● Written task:
Collect each line containing "starting".
Records start
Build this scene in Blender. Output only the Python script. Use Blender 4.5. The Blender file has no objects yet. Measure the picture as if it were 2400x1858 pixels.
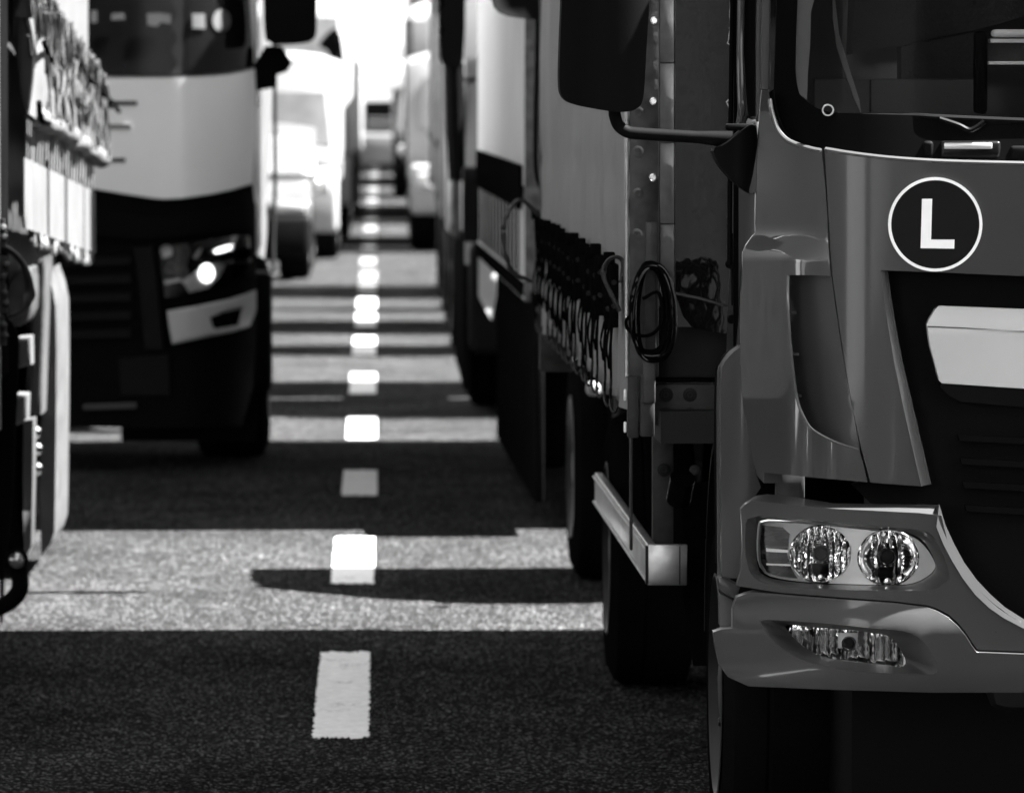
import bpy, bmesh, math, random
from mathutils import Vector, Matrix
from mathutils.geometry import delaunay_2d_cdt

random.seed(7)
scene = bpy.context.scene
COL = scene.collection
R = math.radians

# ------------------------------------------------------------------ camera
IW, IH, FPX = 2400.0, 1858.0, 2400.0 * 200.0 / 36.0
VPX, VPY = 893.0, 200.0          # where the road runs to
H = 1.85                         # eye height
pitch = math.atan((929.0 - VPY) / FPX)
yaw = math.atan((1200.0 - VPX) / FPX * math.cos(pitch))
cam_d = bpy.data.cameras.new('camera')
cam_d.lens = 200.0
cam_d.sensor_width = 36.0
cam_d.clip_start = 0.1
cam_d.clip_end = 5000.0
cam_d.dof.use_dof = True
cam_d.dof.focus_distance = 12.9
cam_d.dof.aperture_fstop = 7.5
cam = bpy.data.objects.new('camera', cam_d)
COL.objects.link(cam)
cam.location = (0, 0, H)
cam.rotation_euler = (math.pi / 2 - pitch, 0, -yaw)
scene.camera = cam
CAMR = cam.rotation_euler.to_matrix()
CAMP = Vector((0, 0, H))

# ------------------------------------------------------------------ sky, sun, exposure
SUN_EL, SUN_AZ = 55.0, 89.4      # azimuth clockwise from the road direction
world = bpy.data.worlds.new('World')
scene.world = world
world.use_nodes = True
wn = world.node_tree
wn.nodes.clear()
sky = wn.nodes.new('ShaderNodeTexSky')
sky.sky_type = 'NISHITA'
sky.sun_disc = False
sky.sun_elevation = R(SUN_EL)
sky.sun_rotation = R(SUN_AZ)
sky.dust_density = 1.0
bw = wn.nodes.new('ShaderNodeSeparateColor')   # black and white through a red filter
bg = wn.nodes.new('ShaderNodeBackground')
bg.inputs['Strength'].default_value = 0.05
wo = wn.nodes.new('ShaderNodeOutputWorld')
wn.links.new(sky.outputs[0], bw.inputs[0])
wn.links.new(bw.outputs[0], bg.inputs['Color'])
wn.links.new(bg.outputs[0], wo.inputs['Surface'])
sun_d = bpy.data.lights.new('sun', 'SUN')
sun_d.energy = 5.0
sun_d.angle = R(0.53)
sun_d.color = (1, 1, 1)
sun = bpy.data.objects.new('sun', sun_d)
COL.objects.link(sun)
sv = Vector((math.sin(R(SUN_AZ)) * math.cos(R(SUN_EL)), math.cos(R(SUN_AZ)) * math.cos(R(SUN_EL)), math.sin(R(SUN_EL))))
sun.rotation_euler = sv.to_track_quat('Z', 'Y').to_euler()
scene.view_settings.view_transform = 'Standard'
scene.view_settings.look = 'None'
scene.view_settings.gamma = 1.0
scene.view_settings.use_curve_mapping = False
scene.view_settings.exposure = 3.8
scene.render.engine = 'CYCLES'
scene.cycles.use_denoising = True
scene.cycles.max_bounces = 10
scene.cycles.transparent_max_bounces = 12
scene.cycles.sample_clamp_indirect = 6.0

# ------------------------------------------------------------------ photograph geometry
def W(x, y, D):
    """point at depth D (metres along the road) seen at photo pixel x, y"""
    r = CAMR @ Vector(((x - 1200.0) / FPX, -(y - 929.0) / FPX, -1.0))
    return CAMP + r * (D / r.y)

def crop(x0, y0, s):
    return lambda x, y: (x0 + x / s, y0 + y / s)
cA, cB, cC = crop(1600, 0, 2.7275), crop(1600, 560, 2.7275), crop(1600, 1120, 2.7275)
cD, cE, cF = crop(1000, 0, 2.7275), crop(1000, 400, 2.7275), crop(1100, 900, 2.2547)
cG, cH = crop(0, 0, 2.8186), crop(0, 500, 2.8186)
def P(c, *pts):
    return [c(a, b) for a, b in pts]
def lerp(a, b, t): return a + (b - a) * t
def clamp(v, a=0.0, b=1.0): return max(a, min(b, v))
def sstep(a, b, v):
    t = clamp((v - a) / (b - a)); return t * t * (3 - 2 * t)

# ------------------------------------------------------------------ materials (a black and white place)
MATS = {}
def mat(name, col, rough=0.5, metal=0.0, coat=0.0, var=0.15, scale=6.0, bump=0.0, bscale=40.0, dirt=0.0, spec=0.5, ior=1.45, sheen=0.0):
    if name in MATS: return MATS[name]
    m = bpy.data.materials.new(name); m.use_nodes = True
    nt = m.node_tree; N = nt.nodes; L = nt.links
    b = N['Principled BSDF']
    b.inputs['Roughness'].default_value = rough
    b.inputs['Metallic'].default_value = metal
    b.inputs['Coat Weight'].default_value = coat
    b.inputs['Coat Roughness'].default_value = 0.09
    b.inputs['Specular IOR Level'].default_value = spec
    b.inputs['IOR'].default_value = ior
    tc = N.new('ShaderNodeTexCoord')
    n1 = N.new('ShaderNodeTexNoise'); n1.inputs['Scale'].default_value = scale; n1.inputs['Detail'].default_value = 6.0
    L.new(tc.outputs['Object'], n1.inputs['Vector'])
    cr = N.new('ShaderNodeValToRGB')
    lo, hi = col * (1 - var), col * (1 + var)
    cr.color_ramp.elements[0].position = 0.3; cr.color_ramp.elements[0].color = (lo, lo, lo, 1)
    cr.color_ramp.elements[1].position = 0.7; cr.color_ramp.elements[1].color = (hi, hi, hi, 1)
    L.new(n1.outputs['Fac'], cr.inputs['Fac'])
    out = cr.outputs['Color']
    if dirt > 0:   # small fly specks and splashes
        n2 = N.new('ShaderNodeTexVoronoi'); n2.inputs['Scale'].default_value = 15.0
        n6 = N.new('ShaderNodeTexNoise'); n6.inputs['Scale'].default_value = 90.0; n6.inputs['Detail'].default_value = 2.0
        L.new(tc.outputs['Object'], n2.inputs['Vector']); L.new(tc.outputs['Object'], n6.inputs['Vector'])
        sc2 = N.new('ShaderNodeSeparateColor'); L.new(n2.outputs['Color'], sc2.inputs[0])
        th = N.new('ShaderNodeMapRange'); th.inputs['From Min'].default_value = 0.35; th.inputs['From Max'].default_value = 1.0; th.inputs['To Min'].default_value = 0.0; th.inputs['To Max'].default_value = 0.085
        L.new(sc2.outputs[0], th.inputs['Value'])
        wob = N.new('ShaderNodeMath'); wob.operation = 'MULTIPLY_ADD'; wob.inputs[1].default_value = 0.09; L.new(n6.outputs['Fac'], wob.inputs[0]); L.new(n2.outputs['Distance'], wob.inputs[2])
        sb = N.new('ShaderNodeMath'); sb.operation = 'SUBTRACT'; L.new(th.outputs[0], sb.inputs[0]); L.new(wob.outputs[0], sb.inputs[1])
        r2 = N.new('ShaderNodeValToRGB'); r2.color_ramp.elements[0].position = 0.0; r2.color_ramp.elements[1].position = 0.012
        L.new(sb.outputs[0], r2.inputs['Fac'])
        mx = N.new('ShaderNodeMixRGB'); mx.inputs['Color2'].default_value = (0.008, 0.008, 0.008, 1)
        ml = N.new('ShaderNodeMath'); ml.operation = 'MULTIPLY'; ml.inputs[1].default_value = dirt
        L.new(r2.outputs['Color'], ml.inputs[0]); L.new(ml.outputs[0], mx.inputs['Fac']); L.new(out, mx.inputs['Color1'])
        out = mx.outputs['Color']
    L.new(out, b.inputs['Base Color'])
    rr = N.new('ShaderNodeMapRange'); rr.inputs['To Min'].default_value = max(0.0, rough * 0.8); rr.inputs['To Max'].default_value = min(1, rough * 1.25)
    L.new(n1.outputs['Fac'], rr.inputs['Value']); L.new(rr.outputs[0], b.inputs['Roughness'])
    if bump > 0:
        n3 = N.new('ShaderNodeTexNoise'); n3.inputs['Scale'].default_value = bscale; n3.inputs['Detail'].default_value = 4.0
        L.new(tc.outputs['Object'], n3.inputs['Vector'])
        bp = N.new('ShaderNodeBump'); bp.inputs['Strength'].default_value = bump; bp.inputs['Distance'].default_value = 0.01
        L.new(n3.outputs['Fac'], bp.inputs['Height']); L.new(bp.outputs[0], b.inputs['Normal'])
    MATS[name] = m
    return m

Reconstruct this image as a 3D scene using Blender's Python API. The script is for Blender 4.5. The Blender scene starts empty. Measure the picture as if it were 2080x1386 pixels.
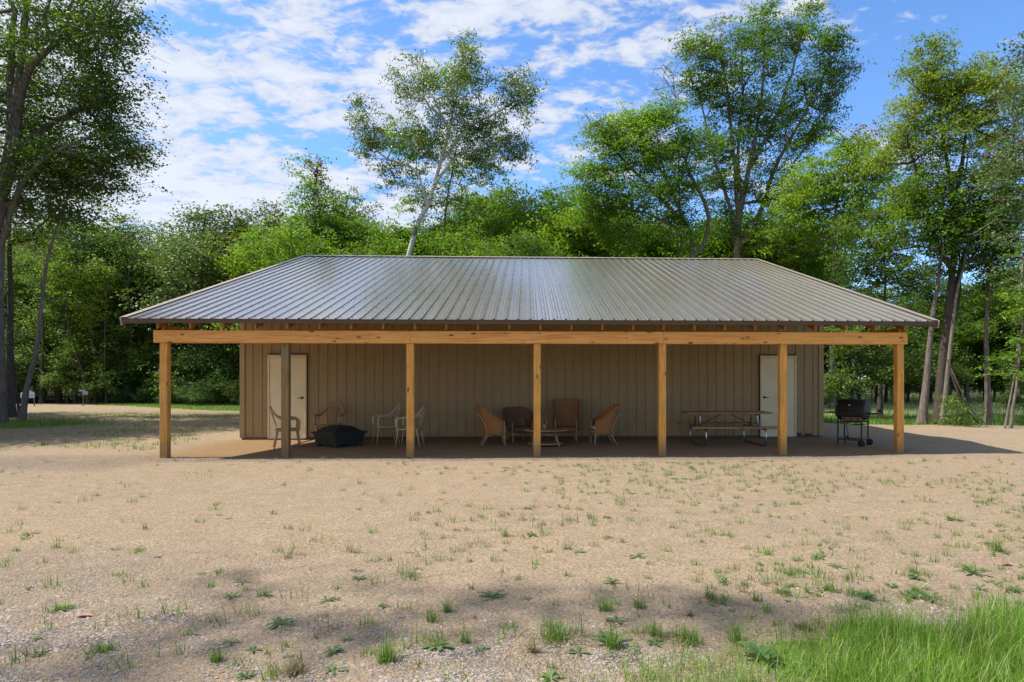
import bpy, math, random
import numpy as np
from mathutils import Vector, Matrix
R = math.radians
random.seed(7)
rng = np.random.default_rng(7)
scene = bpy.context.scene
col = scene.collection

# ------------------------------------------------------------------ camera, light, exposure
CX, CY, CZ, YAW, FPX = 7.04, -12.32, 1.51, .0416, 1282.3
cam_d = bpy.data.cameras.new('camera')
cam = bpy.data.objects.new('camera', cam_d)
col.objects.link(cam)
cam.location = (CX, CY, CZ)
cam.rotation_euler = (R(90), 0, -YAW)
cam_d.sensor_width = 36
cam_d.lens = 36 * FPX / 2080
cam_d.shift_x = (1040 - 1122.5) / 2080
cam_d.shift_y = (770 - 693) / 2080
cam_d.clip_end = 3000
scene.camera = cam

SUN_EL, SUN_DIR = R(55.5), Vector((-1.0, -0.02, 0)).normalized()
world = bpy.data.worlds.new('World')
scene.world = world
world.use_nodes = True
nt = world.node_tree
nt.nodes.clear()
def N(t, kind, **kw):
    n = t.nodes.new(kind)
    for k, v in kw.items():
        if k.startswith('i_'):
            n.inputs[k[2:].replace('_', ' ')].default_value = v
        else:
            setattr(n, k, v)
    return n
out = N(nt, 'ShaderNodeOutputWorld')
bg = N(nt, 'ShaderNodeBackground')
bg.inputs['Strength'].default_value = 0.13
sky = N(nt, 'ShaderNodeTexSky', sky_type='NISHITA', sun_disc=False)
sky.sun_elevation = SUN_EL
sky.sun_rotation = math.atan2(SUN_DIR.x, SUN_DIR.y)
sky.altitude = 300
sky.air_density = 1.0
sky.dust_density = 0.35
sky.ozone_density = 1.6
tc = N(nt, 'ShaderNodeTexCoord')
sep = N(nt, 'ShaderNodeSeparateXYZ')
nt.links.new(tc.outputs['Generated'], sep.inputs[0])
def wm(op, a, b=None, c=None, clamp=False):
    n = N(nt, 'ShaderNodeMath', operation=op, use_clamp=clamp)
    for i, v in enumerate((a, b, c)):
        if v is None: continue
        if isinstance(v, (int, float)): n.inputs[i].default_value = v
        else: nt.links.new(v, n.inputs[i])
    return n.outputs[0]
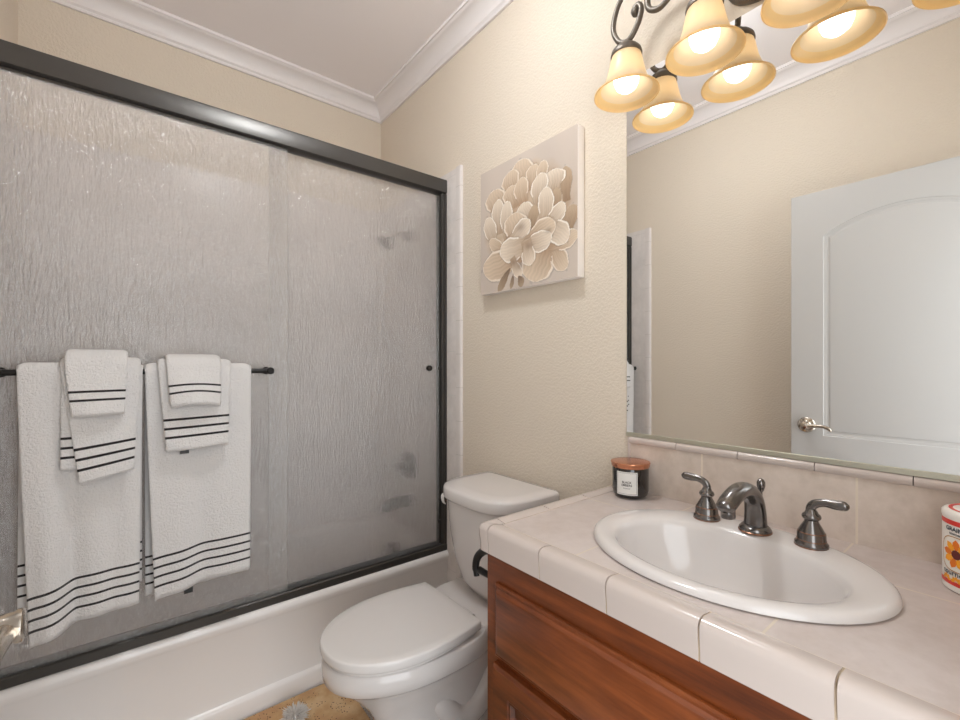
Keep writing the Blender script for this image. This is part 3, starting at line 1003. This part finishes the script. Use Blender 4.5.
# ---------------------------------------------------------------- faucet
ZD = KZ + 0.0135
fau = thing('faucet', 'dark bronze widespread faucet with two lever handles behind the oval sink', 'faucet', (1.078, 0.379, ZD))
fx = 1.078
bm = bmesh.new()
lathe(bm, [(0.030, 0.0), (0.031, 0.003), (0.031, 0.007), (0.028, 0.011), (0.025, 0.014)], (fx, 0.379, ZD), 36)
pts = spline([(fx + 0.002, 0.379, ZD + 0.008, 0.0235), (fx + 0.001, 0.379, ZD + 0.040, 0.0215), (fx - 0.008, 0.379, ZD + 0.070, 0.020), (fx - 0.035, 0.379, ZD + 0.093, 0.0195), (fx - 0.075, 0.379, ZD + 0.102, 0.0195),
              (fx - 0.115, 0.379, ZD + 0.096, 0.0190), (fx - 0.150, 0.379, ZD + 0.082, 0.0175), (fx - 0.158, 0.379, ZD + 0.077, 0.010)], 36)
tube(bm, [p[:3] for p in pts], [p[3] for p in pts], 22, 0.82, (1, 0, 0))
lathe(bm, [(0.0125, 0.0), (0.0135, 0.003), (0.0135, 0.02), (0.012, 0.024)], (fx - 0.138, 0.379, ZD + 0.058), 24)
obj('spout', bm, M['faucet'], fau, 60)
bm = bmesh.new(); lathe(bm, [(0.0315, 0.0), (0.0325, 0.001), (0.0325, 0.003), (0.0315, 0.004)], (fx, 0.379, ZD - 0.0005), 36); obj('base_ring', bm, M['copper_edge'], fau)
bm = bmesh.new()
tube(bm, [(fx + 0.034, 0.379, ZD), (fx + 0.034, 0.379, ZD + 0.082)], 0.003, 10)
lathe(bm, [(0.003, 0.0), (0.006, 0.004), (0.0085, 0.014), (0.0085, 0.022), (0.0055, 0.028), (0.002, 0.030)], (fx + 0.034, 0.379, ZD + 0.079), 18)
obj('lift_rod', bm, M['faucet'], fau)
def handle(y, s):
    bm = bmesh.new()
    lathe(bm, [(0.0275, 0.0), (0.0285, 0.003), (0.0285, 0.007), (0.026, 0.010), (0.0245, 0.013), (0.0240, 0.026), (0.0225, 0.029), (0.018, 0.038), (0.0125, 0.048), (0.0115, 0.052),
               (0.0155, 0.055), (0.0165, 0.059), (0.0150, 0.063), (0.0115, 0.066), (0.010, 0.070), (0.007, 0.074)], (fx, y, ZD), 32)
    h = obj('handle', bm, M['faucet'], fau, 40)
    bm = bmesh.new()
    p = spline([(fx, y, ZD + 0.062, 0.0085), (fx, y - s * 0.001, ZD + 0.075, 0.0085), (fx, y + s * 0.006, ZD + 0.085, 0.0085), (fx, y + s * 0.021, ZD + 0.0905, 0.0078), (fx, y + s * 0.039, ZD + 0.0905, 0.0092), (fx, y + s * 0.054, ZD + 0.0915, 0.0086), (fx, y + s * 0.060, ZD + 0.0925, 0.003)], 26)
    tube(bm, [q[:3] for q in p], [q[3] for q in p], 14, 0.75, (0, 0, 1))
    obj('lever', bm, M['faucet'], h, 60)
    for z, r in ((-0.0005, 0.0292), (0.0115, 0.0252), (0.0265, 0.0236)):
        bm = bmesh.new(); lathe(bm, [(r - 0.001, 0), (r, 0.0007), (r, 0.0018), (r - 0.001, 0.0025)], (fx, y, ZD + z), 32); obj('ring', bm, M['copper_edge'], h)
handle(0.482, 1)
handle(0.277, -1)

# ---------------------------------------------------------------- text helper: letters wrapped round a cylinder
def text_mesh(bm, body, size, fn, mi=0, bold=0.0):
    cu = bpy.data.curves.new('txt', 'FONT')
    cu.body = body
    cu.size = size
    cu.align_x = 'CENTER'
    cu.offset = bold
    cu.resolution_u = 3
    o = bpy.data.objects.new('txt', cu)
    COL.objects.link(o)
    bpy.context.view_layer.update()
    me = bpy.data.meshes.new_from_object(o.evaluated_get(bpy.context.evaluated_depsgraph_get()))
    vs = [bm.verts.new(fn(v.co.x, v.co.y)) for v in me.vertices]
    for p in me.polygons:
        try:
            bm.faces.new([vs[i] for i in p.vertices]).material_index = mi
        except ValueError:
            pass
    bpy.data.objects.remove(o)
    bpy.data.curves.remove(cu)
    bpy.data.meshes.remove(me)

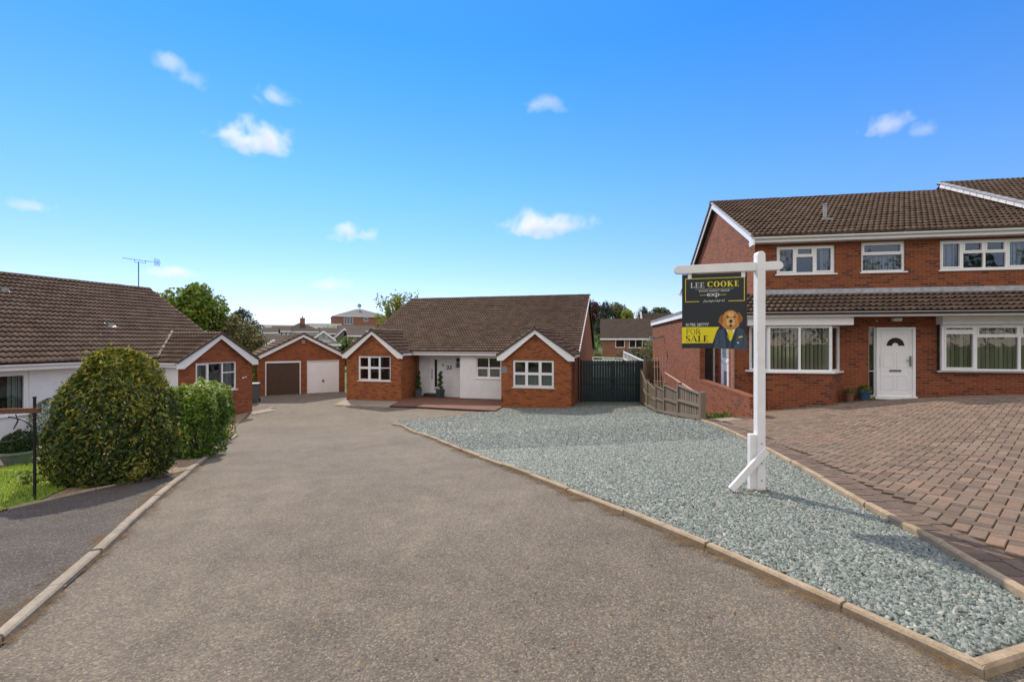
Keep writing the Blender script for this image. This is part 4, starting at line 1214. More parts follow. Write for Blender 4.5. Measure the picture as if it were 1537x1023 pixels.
Records end
● Solution:
Keep writing the Blender script for this image. This is part 3, starting at line 1003. This part finishes the script. Use Blender 4.5.
Keep writing the Blender script for this image. This is part 4, starting at line 1214. More parts follow. Write for Blender 4.5. Measure the picture as if it were 1537x1023 pixels.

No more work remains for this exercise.